E’ da dire che l’insegnamento del Di Fenizio ha operato nei nostri confronti come un potente “rumore di fondo” metodologico, tenuto conto che un utilizzatore più facilmente è portato a riscoprire nella pratica determinate cognizioni, attingendo spunti volta per volta, piuttosto che esercitare processi di estrazione deduttiva da principi generalissimi.  Fatto sta che chi ha operato professionalmente con efficacia nelle Organizzazioni o era un sistemico o si è velocemente convertito alla Teoria dei Sistemi.
Alla lunga, siamo diventati sistemici nonostante la visione sistemica del Di Fenizio.  Qui spunta un altro paradosso che appare da una considerazione storica che visualizza i cambiamenti culturali, ideologici e di visione del mondo che hanno fatto seguito al crollo delle Grandi Ideologie e delle Grandi Idee. Abbiamo perso un’occasione. Avevamo a portata di mano un grande maestro, aggiornato, attivo e combattivo, e ce lo siamo lasciato perdere, mugugnando concetti confusi e cercando la sufficienza all’esame, senza guardarci attorno.

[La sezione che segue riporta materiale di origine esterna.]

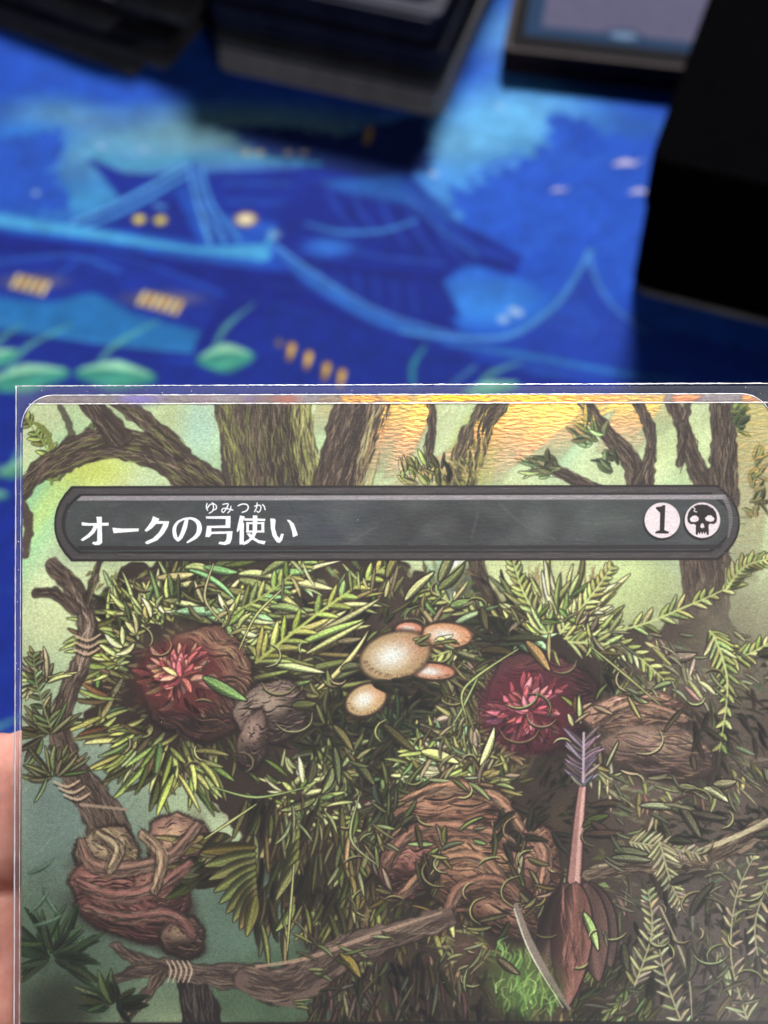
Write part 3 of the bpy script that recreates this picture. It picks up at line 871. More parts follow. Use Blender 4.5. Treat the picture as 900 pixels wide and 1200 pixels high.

A proposito del senso culturale della riscoperta del valore di un maestro è simpatico un appunto tratto da un articolo di  Renata Targetti Lenti, con la quale sono completamente d’accordo:

“Se si leggono gli scritti keynesiani di Ferdinando di Fenizio sullo sfondo uniforme della manualistica d'importazione, risalta l'intelligenza dell'autore e la ricchezza intellettuale di quei tempi. Rileggere da vecchi gli scritti dei propri maestri, d'altra parte, ha una funzione terapeutica.  L'aria di sufficienza che i giovani hanno spesso verso il maestro nasconde il complesso di Edipo. Può servire a emanciparsi, ma almeno a una certa età è bene liberarsene.”